Exercise:
Reproduce exactly the opening lines of the listing, stopping after the line that contains "return c / 12.92" and including it.

Listed entries:
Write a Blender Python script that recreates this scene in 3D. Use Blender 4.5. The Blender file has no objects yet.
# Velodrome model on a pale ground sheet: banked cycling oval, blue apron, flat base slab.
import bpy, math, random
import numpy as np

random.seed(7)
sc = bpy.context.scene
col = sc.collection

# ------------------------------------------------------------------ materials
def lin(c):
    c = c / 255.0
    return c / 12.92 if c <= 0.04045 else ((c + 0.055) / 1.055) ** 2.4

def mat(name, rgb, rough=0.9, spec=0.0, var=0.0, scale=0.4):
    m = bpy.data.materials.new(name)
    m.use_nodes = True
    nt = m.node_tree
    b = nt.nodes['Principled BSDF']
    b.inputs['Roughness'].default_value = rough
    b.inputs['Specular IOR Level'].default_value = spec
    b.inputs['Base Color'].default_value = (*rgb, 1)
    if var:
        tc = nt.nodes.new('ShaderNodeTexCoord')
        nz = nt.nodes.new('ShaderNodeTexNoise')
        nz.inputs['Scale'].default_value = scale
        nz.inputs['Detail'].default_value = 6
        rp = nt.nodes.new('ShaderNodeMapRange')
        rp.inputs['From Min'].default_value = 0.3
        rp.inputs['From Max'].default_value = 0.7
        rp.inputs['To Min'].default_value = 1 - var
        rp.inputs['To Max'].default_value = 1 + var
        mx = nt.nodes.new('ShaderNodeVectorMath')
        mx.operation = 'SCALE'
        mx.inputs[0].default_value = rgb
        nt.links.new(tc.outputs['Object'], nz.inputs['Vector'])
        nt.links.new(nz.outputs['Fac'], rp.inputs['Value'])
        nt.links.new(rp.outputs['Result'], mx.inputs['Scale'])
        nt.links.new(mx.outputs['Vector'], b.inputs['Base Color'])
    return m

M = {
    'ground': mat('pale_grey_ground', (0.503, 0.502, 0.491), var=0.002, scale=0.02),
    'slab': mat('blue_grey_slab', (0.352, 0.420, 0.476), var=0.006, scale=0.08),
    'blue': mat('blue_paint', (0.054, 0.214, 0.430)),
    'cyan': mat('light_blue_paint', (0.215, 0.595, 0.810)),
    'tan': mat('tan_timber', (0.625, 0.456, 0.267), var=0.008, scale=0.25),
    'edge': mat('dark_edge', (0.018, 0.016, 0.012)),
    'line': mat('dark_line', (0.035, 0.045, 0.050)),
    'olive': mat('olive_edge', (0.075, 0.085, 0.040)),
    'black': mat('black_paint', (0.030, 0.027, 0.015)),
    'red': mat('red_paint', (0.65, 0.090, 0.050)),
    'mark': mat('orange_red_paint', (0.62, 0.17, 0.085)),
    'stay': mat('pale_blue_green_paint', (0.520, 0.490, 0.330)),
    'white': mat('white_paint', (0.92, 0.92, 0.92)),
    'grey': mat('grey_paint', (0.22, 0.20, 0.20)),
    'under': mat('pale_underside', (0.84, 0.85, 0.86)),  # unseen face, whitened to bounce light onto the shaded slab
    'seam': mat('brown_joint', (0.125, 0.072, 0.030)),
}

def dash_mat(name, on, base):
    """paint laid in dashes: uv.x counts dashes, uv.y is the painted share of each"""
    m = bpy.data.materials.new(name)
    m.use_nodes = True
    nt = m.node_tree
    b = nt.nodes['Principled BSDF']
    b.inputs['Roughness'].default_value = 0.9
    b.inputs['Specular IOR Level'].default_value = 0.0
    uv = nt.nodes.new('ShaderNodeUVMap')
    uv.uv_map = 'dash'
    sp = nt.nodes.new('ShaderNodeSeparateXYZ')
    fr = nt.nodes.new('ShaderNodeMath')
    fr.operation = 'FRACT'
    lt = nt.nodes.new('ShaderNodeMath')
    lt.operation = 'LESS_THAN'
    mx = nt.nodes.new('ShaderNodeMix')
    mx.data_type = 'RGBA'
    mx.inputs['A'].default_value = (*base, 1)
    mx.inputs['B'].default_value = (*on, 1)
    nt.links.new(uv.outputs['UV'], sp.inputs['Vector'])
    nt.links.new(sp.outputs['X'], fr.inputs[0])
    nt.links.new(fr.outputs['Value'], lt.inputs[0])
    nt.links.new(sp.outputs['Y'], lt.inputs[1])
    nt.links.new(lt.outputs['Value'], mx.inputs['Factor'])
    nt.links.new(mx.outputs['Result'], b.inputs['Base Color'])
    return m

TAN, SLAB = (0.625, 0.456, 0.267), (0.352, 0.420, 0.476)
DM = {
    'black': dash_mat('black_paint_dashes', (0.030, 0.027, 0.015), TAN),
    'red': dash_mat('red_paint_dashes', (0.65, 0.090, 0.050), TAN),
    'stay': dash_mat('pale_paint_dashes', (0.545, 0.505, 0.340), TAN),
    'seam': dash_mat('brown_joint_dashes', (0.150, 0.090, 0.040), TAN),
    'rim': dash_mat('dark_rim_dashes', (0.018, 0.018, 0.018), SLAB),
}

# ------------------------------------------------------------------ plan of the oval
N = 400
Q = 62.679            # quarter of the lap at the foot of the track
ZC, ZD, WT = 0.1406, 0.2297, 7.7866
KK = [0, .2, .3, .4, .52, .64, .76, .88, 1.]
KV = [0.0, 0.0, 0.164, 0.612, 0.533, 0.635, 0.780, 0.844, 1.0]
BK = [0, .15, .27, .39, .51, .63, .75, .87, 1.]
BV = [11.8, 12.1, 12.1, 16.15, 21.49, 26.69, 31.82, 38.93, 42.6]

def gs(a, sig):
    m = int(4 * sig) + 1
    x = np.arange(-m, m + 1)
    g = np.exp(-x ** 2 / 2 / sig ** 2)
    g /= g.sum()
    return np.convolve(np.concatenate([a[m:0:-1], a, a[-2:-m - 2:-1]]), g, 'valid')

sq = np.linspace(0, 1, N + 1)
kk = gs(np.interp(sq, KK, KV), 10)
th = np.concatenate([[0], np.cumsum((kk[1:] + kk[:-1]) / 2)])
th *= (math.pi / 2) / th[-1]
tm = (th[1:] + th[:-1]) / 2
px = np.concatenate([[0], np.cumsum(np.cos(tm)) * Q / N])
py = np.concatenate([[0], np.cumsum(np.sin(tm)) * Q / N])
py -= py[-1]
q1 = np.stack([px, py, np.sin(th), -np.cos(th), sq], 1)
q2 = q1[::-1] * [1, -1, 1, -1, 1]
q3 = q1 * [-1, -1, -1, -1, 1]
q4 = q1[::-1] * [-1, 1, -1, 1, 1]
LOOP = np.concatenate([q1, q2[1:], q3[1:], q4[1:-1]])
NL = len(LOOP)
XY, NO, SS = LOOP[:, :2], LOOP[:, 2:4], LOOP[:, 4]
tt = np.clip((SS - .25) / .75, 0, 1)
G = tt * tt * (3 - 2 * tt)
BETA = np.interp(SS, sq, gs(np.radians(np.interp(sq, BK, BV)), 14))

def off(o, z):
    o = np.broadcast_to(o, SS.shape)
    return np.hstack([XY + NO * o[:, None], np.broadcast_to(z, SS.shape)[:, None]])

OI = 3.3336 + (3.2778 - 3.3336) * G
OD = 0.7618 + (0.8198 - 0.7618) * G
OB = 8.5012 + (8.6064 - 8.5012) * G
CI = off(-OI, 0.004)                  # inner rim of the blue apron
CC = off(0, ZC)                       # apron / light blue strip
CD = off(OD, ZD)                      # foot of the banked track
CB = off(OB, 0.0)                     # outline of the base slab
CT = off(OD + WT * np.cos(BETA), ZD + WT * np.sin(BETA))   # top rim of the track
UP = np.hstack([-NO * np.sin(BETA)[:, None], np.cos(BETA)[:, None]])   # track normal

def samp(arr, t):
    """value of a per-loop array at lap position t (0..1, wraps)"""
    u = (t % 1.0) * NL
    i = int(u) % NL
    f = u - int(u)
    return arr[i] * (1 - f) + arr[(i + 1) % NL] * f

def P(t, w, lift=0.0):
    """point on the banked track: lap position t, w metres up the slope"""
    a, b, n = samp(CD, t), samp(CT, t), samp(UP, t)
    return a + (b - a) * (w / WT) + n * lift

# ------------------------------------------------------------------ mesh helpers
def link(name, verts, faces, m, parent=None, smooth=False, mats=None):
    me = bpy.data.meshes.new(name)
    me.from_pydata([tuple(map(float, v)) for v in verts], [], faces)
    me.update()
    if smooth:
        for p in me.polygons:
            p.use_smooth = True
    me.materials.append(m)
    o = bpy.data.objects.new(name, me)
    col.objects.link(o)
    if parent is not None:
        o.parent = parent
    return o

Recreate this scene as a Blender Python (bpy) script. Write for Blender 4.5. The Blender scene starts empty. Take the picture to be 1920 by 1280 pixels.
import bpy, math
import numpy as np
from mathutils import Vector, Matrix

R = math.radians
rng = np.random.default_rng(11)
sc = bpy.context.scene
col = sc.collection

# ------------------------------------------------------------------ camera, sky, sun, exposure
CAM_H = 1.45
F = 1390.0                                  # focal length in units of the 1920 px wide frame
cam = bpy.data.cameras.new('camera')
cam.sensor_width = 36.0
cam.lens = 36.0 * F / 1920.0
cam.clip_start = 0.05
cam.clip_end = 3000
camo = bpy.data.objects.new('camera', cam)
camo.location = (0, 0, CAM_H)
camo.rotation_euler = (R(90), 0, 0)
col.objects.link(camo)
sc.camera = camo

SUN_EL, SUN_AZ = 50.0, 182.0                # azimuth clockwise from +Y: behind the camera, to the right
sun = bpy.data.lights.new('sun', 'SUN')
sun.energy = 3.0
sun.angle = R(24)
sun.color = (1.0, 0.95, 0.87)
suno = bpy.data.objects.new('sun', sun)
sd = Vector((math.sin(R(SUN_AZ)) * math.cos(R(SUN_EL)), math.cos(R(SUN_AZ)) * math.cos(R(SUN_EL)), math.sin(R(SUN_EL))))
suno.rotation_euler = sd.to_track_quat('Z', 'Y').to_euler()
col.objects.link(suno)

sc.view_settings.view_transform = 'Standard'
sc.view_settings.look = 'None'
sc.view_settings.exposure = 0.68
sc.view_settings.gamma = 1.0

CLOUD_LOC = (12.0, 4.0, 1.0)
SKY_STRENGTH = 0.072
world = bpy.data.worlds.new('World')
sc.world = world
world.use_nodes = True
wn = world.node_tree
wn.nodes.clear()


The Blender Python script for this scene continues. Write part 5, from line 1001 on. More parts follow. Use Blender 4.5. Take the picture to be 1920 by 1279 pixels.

Result below:
Write a Blender Python script that recreates this scene in 3D. Use Blender 4.5. The Blender file has no objects yet.
# Velodrome model on a pale ground sheet: banked cycling oval, blue apron, flat base slab.
import bpy, math, random
import numpy as np

random.seed(7)
sc = bpy.context.scene
col = sc.collection

# ------------------------------------------------------------------ materials
def lin(c):
    c = c / 255.0
    return c / 12.92 if c <= 0.04045 else ((c + 0.055) / 1.055) ** 2.4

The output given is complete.